Will your company’s next enterprise IT system look like a combination of features from Facebook, Twitter and Google+? It very well may, as more organisations come to understand the true power of social technologies.
Early adopters of enterprise social technologies are discovering that the same capabilities that make it easy for consumers to organise a social event can be used to tackle some of the most stubborn problems that impede organisational performance.
Indeed, the surprising finding in our new report, ‘The social economy: Unlocking value and productivity through social technologies,’ is that the benefits from using social technologies within and across enterprises - to communicate, share knowledge, and collaborate - are larger than the (also enormous) value in product development, marketing, customer service and so forth.
In just the four sectors that we studied in depth (consumer packaged goods, consumer finance, professional services, and advanced manufacturing), we estimate that the equivalent of $900bn to $1,300bn in total annual value can be unlocked through the use of social technologies. Two thirds of that value would arise from improved collaboration and communication within organisations.
What makes social technologies such a powerful tool within and across enterprises is the how they unlock otherwise hidden opportunities for people from across the organisation to communicate, share information, and collaborate.
A key capability of social technologies is enabling participants in online social groups to create content, share it, comment on the content of others, recommend content from other sources, and instantaneously make it available to everyone in the community (whether it’s a birth announcement sent to everyone in a family or the news about a new RFP (request for proposal) opportunity sent to everyone in the regional sales office).
What is even more important for enterprise users is that communications that take place on social platforms become content. This means that every item posted on an online community site becomes part of a permanent, searchable archive.
The enormity of this advance becomes apparent when you consider the barriers to performance that large organisations face. Typically, large companies employ many interaction workers - managers, professionals, sales consultants and others whose jobs require a great deal of interpersonal interaction, access to information, and independent judgment. These are the knowledge workers who earn high salaries and are expected to deliver innovations, ideas, and solutions to problems that will make the enterprise more competitive and successful.
Unfortunately, the way these workers spend their time turns out to be highly unproductive - through no fault of their own. According to our research, the typical interaction worker spends 13 hours a week - or 28 percent of their time - writing, reading and answering email. Another nine hours a full day is spent tracking down information.
Based on case examples and our research, we estimate that social technologies could enable an interaction worker to boost his or her productivity in performing communication tasks by 25 to 35 per cent.
Similar gains are possible in searching for knowledge and in collaboration. Overall, we estimate that social technologies could, when properly implemented, raise overall knowledge worker productivity by 20 to 25 percent.
Equally important, by using social technologies, enterprises can overcome other obstacles to performance.

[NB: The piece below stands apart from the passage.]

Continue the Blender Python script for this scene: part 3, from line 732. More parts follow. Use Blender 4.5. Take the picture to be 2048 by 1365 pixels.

For example, on social platforms, it becomes clear over time who the experts are in a particular area and where specialised information in the organisation resides. This is a huge step toward unlocking the “dark matter” of knowledge and specialised information that is stored on hard drives or in email boxes and invisible to the rest of the enterprise.
Unlocking this information and uncovering the go-to experts not only makes the individual knowledge worker’s task easier, it enriches the organisation. That online store of knowledge can grow continuously, as members of the community comment, update, and add to information made available through social technologies.
And, since so many people are familiar with the tools and behaviors of online social communities (1.5 bn people worldwide now interact on a social site at least once a month), this is one IT application that employees will master quickly and may even enjoy using.
Indeed, the technical aspects of social technologies are not where the challenge lies (although there are challenges around filtering and delivering relevant information to fit an individual’s current task). Importantly, social technology is not so much a discrete product as a capability that can be added to virtually any IT-enabled interaction. So, for example, a supply chain management system can be made “social,” the way sales management tools have been.
No, the real challenge in implementing social technologies to improve enterprise performance is not technical - and it is more daunting. To capture value from social technologies, enterprises will need to transform their organisational structures, processes, practices and cultures.
The companies that get the most out of social technologies will be those that embed the use of technologies into their day-to-day workflows. They will have a culture of trust, in which employees are not afraid to ask questions or share opinions, where sharing knowledge across divisions or geographies is rewarded and hoarding information is regarded as offensive.
It could take years for some organisations to make the necessary changes to take advantage of the full potential of social technologies. We believe that for most companies, the effort will be worthwhile.